* START *

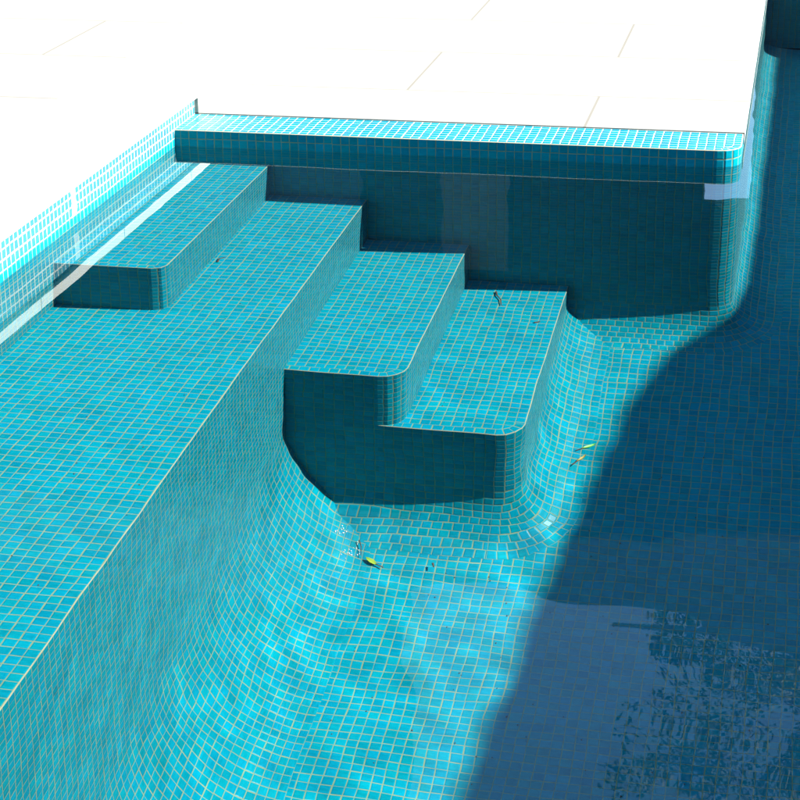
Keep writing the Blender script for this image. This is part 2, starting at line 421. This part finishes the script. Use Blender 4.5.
tag(t.build('ground', M_GROUND), kind='structure')

# water surface ------------------------------------------------------------
waves = []
for k in range(34):
    lam = random.choice([3.2, 4.2, 5, 6, 7, 9, 12, 16, 24]) * random.uniform(.85, 1.2)
    ang = random.gauss(1.25, 0.85)
    slope = 0.0042 * random.uniform(.6, 1.2) * (1.0 if lam > 5 else .8)
    waves.append((2*PI/lam*math.cos(ang), 2*PI/lam*math.sin(ang), random.uniform(0, 6.28), slope * lam / (2*PI)))
def wz(x, y):
    h = 0
    amp = 0.75 + 0.5 * math.sin(x*.043+1.1) * math.sin(y*.051+.4)
    if y > -30: amp *= 0.55 + 0.45 * min(1, max(0, (8 - y) / 38))
    if x < -4: amp *= 0.45 + 0.55 * max(0, min(1, (x + 22) / 18))
    for kx, ky, ph, a in waves: h += a * math.sin(kx*x + ky*y + ph)
    return h * amp * .30
STEP = 0.5
nx = int((XR - XW) / STEP) + 1; ny = int((YB - YN) / STEP) + 1
V = []; F = []
for j in range(ny + 1):
    y = YN + (YB - YN) * j / ny
    for i in range(nx + 1):
        x = XW + (XR - XW) * i / nx
        V.append((x*U, y*U, wz(x, y)*U))
def inside(x, y): return y > RB + 1.5 and x < XS - 1
for j in range(ny):
    y = YN + (YB - YN) * j / ny
    for i in range(nx):
        x = XW + (XR - XW) * i / nx
        if inside(x, y): continue
        a = j*(nx+1)+i; F.append((a, a+1, a+nx+2, a+nx+1))
me = bpy.data.meshes.new('water'); me.from_pydata(V, [], F); me.materials.append(M_WATER)
for p in me.polygons: p.use_smooth = True
water = bpy.data.objects.new('water', me); COL.objects.link(water)
water.cycles.is_caustics_caster = True
tag(water, kind='structure', label='clear rippled pool water')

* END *

(What the exercise asks):
The lines from the top of the data above through the one holding "tag(t.build('ground', M_GROUND), kind='structure')" are to be repeated exactly, and only those, with no pictures.

(Solution below):
Keep writing the Blender script for this image. This is part 2, starting at line 421. This part finishes the script. Use Blender 4.5.
tag(t.build('ground', M_GROUND), kind='structure')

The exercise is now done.